I am very curious to see what will come out of this summit. In all likelihood it will be a lot of empty rhetoric and a fair amount of denouncing the US. But, I am holding out a slight hope that these two nations will decide to withdraw support for the various militias and terrorists that they are backing in Iraq, and throw their weight behind the elected government.

Right now, my guess is that the Iraqis are suspicious that the government is our puppet. Based on Saddam's 95% voter support, I wouldn't trust election results if I lived there. If both Iran and Syria recognize and start cooperating with the Iraqi government, instead of undermining it, it could go a long way to creating legitimacy in the eyes of the Iraqi people.

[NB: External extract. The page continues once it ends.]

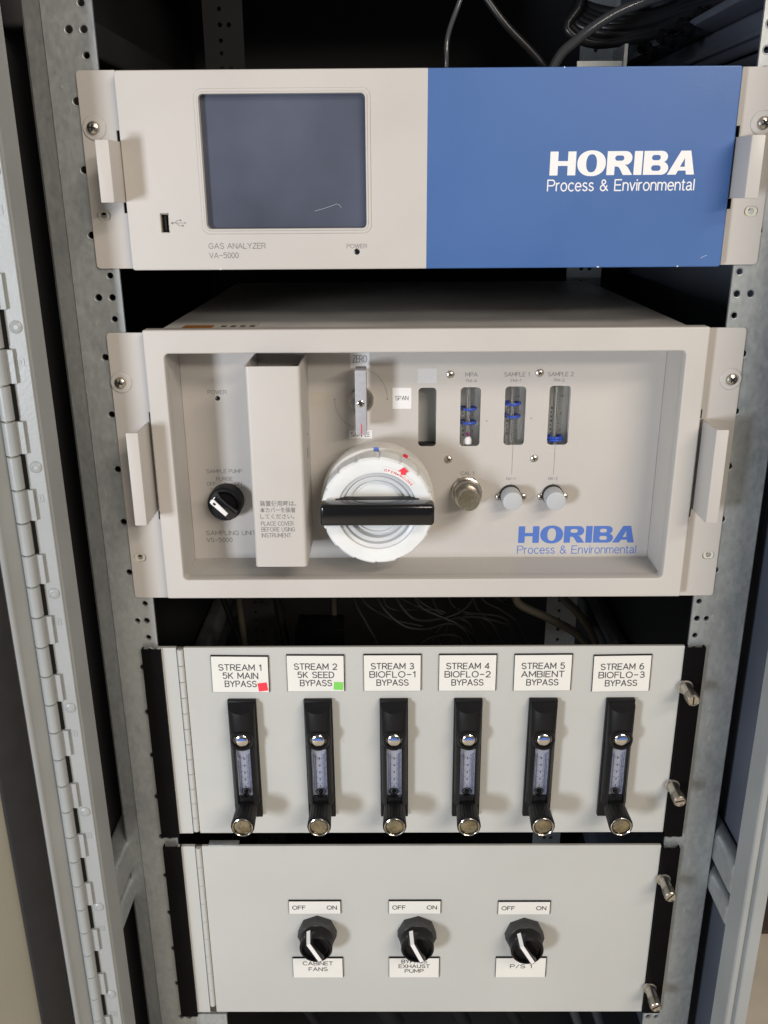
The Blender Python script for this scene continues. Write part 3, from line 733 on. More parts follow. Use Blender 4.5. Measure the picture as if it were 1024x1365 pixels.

I think getting Iran and Syria involved is a horrible idea. Iran has its own ambitions regarding Iraq, and feeding those ambitions in any way will run against U.S. interests.

By Blogger Irina Tsukerman, at 3:24 PM  

How will it run against US interests? I'm not claiming that it can't, I just don't think it is clear cut. I do not think that other powers in the region, including Syria, Saudi Arabia, or Egypt will simply allow Iran to dominate Iraq. But I'd rather that those nations risk their blood and treasure instead of ours stabilizing the country.

I am willing to accept that this might not be the best plan, but I'm still waiting for a better one.

If engagement of Iraq's neighbors and withdrawal (staged, unstaged, whatever) doesn't make sense to you, how do you propose preventing / ending the civil war that is brewing between Iraq's Shia and Sunni factions?

By Blogger Tanstaafl, at 12:02 PM  

This may sound awfully, but I'm not sure that a civil war there is a worse outcome than Iran's domination. A civil war would at least give a fair fighting chance to Sunnis; if Iran comes to power, there'll be bloodshed no doubt about it... and minorities won't stand a chance. Furthermore, Iran will use Iraq to gain its own support, and perhaps, eventual dominance in the Middle East.

By Blogger Irina Tsukerman, at 7:54 PM  

I don't disagree. That's been my point all along is that we can't be afraid of a civil war / instability in Iraq. I just don't want our troops standing in between the Shiites and the Sunnis as the civil war erupts.